Para complicar ainda mais a situação, o setor imobiliário construiu prédios residenciais de classe média, bem no meio do fluxo de drogas e prometeu que entregaria para os compradores sem os usuários ali. Em paralelo ao início dessas obras, João Dória, na época prefeito de São Paulo, havia declarado que a Cracolândia tinha acabado, após uma violenta invasão da Guarda Civil Metropolitana, junto com a Polícia Militar.
Toda cidade de São Paulo quer o fim da Cracolândia. A pergunta que fica é – “como?” – a custo das vidas dos usuários com uso da violência, como faz o Estado, junto com o setor imobiliário? Sempre dizemos e repetiremos: a Cracolândia não se resolve com bomba de gás e tiro de borracha. A situação que foi implantada ali é complexa e exige uma resposta de longo prazo, humana e multidisciplinar.

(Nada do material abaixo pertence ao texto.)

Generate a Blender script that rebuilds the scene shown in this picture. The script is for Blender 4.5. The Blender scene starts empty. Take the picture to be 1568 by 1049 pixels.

A questão do crack se resolve entre várias secretarias do município e diversos setores da sociedade, não é apenas no gabinete do secretário de segurança pública. Enquanto buscarmos respostas imediatas e simples, o crack irá se proliferar, vidas irão continuar sendo destruídas e a violência da polícia não diminuirá. A resposta está a longo prazo e na redução de danos, com um olhar humanizado e paciente.